The archaeological diggings were done by the Archaeology Department of the University of Murcia and Monitored by Ms. Ana María Muñoz Amilibia in several stages, from 1979 to 1985.

The site is declared Asset Of Cultural Interest.

Life in the area can be situated between late 4th and mid-3rd millennium before our era. The inhabited part had an extension of 3200 m2 , surrounded by a wall located in the most vulnerable parts of the town, being west and south.

The technique of the construction of the wall consists of two courses of stones, filled with other medium-sized rocks. To reinforce the defense line, the wall was completed with attached defensive bastions.

In the inner part of the town, housings were located, with circular plants and stone plinths. Coverings were made of vegetable materials. Among the materials found in the archaeological diggings, lithic elements are the most important ones, used for agricultural works and flour mills.

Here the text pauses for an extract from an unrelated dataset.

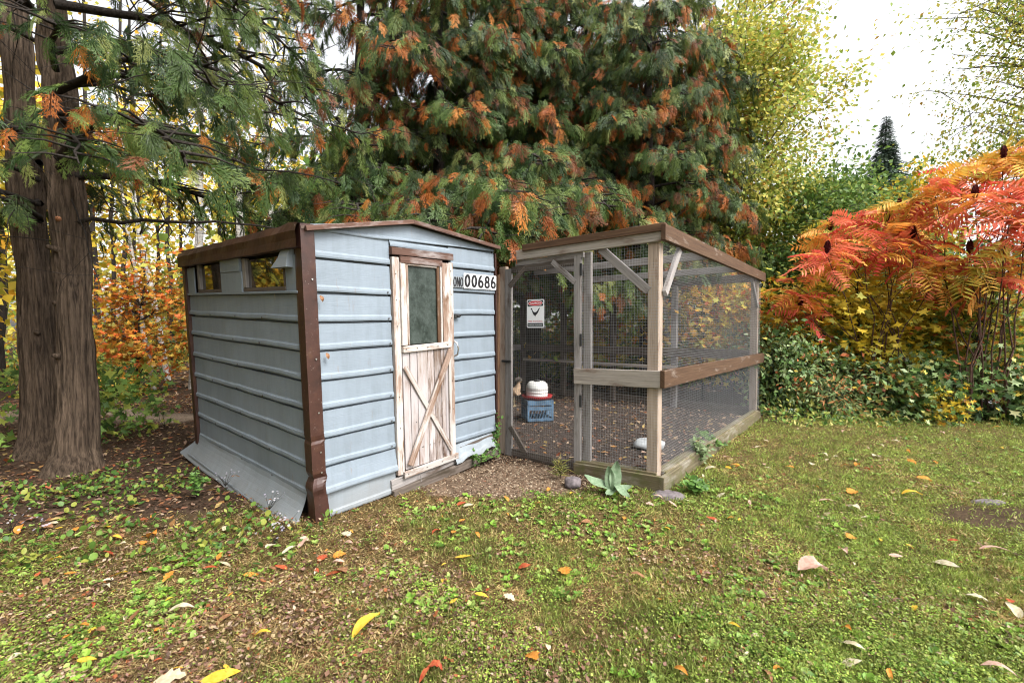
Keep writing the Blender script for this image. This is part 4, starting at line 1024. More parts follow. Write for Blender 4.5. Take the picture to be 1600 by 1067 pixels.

Remains of house cattle and arrow points for hunting are also present at the site.

All of this seems to indicate that life at the town was mostly based on farming and agriculture, although hunting and recollection from near areas, including the coast, were also included.

The tholos of Cabezo del Plomo is a graveyard monument located outside walls, at the foothill of the town, and the only one remaining from the necropolis.

Built around the first half of the 4th millennium BC, it is built with a trapezoidal chamber, delimited with orthostates (vertical stones) and surrounded by a circular structure. All the external set has a tumular shape. It has no hall and the roof has a fake dome with proximity courses.

The monument itself imitates housing or circular cottages, becoming a sort of second housing itself. Some authors consider that this monument has an eastern influence because of the resemblance with the tholos present in other areas of the Mediterranean sea, around the Aegean.

This Tholos represent a system of collective burials, successively done in the inner part of the burial chamber. In the ritual, corpses are associated with their objects, placed next to the body, so they can possess them in a new life. There are some functional objects, like daily items, while others are of magical nature.